Существование языка как звучания, (из)уст-ного слова и телесного жеста, рассуждая формально-логически, длилось до появления письма. Письмо – руко-пись, «ручное слово» означает, что смысл научились выражать не только позой, в звуке, но и графически. В дополнение к звуку. В реальной истории они существ(овали)уют вместе и сейчас. Письмо – одежда речи. После ночного первобытного сна цивилизованные люди од(н)еваются. С другой стороны, все что написано, долго читалось вслух. При обучении грамоте, ребенка буквально до последнего времени с трудом отучали от шептания. Писать в молчании, читать «про себя» – это высший уровень овладения грамотой. Буквы также проговаривались как слово, «полностью»: аз, буки, веди, глаголь, добро… Став абстрактными знаками, они продолжают нести отпечаток звучания: «Звуки на «а» широки и просторны, звуки на «и» высоки и проворны, звуки на «у» как пустая труба» (© Д. Бурлюк). Язык отождествляется с речью, «пароле», жестами, или в целом, телесная речь рассматривается как его суть до тех пор, пока он считался «непосредственным посредником» между человеком и миром.

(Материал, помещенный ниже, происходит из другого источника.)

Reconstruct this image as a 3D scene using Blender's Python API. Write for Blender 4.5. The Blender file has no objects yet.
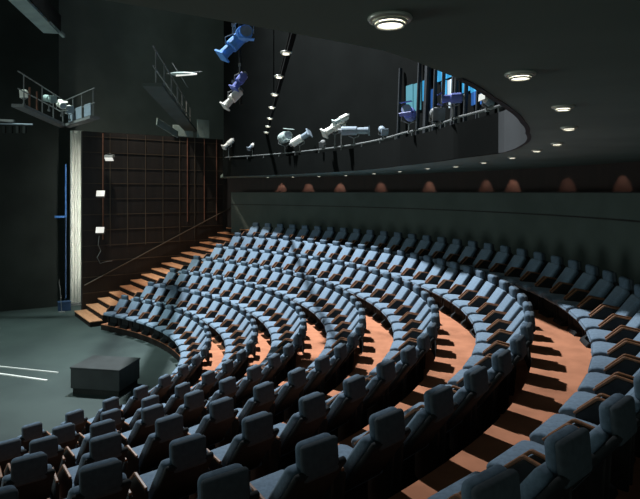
import bpy, bmesh, math, random
from mathutils import Vector, Matrix
random.seed(4)
PI = math.pi
scene = bpy.context.scene
col = scene.collection

# ------------------------------------------------------------------ materials
def mat(name, c, rough=.8, var=.15, scale=6.0, spec=.2, metal=0.0, c2=None, bump=0.0, sheen=0.0):
    m = bpy.data.materials.new(name); m.use_nodes = True
    nt = m.node_tree; b = nt.nodes['Principled BSDF']
    tc = nt.nodes.new('ShaderNodeTexCoord'); n = nt.nodes.new('ShaderNodeTexNoise')
    n.inputs['Scale'].default_value = scale; n.inputs['Detail'].default_value = 6
    nt.links.new(tc.outputs['Object'], n.inputs['Vector'])
    r = nt.nodes.new('ShaderNodeValToRGB')
    d = c2 or tuple(x * (1 - var) for x in c)
    e = c if c2 else tuple(min(1, x * (1 + var)) for x in c)
    r.color_ramp.elements[0].position = .35; r.color_ramp.elements[1].position = .65
    r.color_ramp.elements[0].color = (*d, 1); r.color_ramp.elements[1].color = (*e, 1)
    nt.links.new(n.outputs['Fac'], r.inputs['Fac']); nt.links.new(r.outputs['Color'], b.inputs['Base Color'])
    b.inputs['Roughness'].default_value = rough; b.inputs['Metallic'].default_value = metal
    b.inputs['Specular IOR Level'].default_value = spec
    if sheen: b.inputs['Sheen Weight'].default_value = sheen
    if bump:
        bp = nt.nodes.new('ShaderNodeBump'); bp.inputs['Strength'].default_value = bump
        nt.links.new(n.outputs['Fac'], bp.inputs['Height']); nt.links.new(bp.outputs['Normal'], b.inputs['Normal'])
    return m

def wood(name, a, b_, rough=.45, scale=(1, 14, 1)):
    m = bpy.data.materials.new(name); m.use_nodes = True
    nt = m.node_tree; b = nt.nodes['Principled BSDF']
    tc = nt.nodes.new('ShaderNodeTexCoord'); mp = nt.nodes.new('ShaderNodeMapping')
    mp.inputs['Scale'].default_value = scale
    n = nt.nodes.new('ShaderNodeTexNoise'); n.inputs['Scale'].default_value = 3; n.inputs['Detail'].default_value = 8
    r = nt.nodes.new('ShaderNodeValToRGB')
    r.color_ramp.elements[0].color = (*a, 1); r.color_ramp.elements[1].color = (*b_, 1)
    r.color_ramp.elements[0].position = .3; r.color_ramp.elements[1].position = .7
    nt.links.new(tc.outputs['Object'], mp.inputs['Vector']); nt.links.new(mp.outputs['Vector'], n.inputs['Vector'])
    nt.links.new(n.outputs['Fac'], r.inputs['Fac']); nt.links.new(r.outputs['Color'], b.inputs['Base Color'])
    b.inputs['Roughness'].default_value = rough
    return m

def glow(name, c, s):
    m = bpy.data.materials.new(name); m.use_nodes = True
    b = m.node_tree.nodes['Principled BSDF']
    b.inputs['Base Color'].default_value = (*[x * .5 for x in c], 1)
    b.inputs['Emission Color'].default_value = (*c, 1); b.inputs['Emission Strength'].default_value = s
    return m

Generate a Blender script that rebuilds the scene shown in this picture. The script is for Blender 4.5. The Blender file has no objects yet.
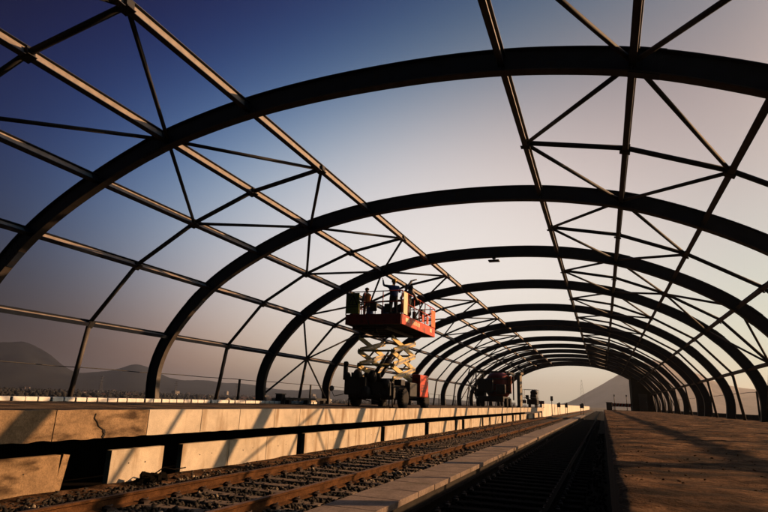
import bpy, bmesh, math, random
from mathutils import Vector, Matrix, noise
import numpy as np
random.seed(7)
rng = np.random.default_rng(7)
S = bpy.context.scene
COL = S.collection
R = math.radians

# ------------------------------------------------------------------ camera
# world: X right across the tracks, Y along the tracks, Z up; the camera is at the origin
cam_d = bpy.data.cameras.new('camera'); cam = bpy.data.objects.new('camera', cam_d); COL.objects.link(cam)
cam_d.sensor_width = 36; cam_d.lens = 551/768*36; cam_d.clip_start = 0.05; cam_d.clip_end = 20000
rx = Vector((0.93293328, 0.35819157, 0.03652792))
rd = Vector((-0.05706064, 0.2472589, -0.96726786))
rf = Vector((-0.35549905, 0.90031208, 0.2511147))
m = Matrix((( rx.x, -rd.x, -rf.x), (rx.y, -rd.y, -rf.y), (rx.z, -rd.z, -rf.z)))
cam.matrix_world = m.to_4x4()
S.camera = cam

# ------------------------------------------------------------------ light and sky
SUN_AZ, SUN_EL = R(52.0), R(19.0)          # azimuth from +Y towards +X
sun_dir = Vector((math.sin(SUN_AZ)*math.cos(SUN_EL), math.cos(SUN_AZ)*math.cos(SUN_EL), math.sin(SUN_EL)))
sd = bpy.data.lights.new('sun', 'SUN'); sun = bpy.data.objects.new('sun', sd); COL.objects.link(sun)
sd.energy = 5.0; sd.angle = R(0.5); sd.color = (1.0, 0.56, 0.27)
sun.rotation_euler = (-sun_dir).to_track_quat('-Z', 'Y').to_euler()
S.view_settings.view_transform = 'Standard'; S.view_settings.look = 'None'
S.view_settings.exposure = 0.6; S.view_settings.gamma = 1.0; S.view_settings.use_curve_mapping = False
S.render.engine = 'CYCLES'
S.cycles.max_bounces = 5; S.cycles.diffuse_bounces = 0; S.cycles.glossy_bounces = 2; S.cycles.volume_bounces = 0
S.cycles.use_denoising = True

W = bpy.data.worlds.new('World'); S.world = W; W.use_nodes = True
nt = W.node_tree; N = nt.nodes; L = nt.links; N.clear()
def nd(t, **k):
    n = N.new(t)
    for a, b in k.items(): setattr(n, a, b)
    return n
out = nd('ShaderNodeOutputWorld'); bg = nd('ShaderNodeBackground'); bg.inputs[1].default_value = 0.1
L.new(bg.outputs[0], out.inputs[0])
sky = nd('ShaderNodeTexSky', sky_type='NISHITA', sun_disc=False); sky.sun_elevation = SUN_EL; sky.sun_rotation = SUN_AZ
sky.air_density = 1.5; sky.dust_density = 4.0
geo = nd('ShaderNodeTexCoord')
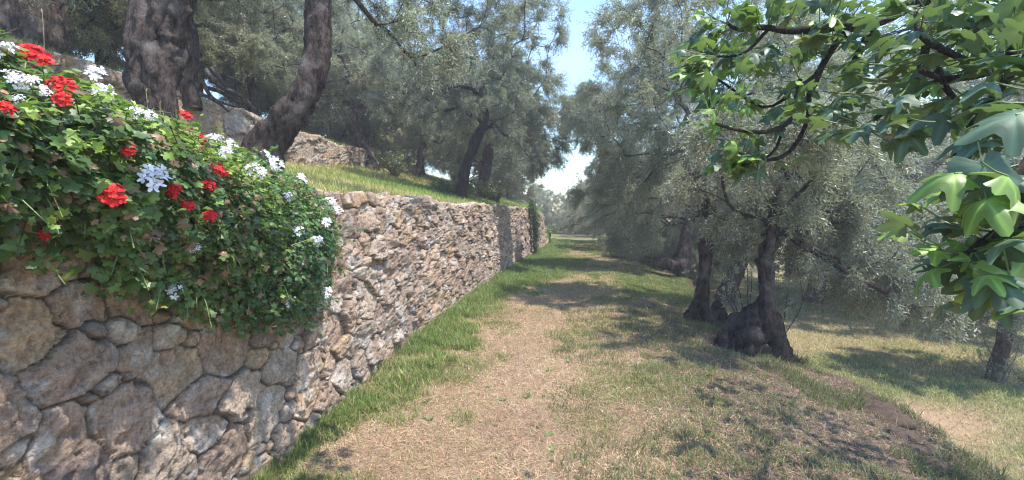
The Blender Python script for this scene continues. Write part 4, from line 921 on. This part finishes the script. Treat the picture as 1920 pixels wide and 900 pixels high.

Кроме проговаривания, буквы при обучении письму долго сопровождались рисунками наиболее распространенных предметов, названия которых начинаются с данной буквы. Иллюстрировались слоги, слова, фразы. Детское чтение, наряду с буквами, «по определению», предполагает картинный ряд. Для облегчения восприятия смысла взрослыми, с некоторых пор возникли комиксы, своего рода феномен неоархаической деградации языка. Это говорит о родстве «звукового письма» с идеографикой, рисунками и иероглифами, второй могучей ветвью в развитии языка. В лингвистической философии их часто противо(со)поставляют, для чего есть веские культурно-исторические основания. Но именно культурно-исторические, инструментальные, а не сущностные, не субстанциальные. Их природа все-таки едина. Это подтверждается тем, что иероглифическое письмо постепенно трансформировалось от рисунков к знакам. Если, например, китайские иероглифы сохраняют сходство с обозначаемым предметом, то в заимствовавшей их японской письменности, они приближаются к абстрактным буквам. Идеографика противостоит «языку рта», но в едином континууме телесной речи. Все это «ручной труд/язык».

Однако, хотя слово-голос, руко/письмо и графика обуславливают друг друга, в их целостности всегда был зазор, трещина. Которая, в ходе развития хозяйства, требовавшего усиления роли письма, стала расширяться через отчуждение языка от человека. Потому что написанное способно жить собственной жизнью. Слово тоже, «вылетит, не поймаешь», но создатель письма уже намеренно отправляет его в будущее. И эти словесные «консервы» хранятся неопределенно долго. Сразу или через некоторое время ими может воспользоваться сам автор, другие их потребители, иногда в течение и после многих веков. (По)явление письменности имело рубежное значение для превращения человеческих отношений из непосредственных в вещные, формирования из общин общества, победы культуры над природой и становления единой истории человечества. В настоящее время трещина между звуковым и письменным языком расползается до разлома, пропасти, на одной стороне которой остается человек, а на другой – язык. Первый теряет вербальное слово, все больше ограничивающееся сферой быта, второй обретает самостоятельное бытие, самоубийственно трансформируясь в нечто иное.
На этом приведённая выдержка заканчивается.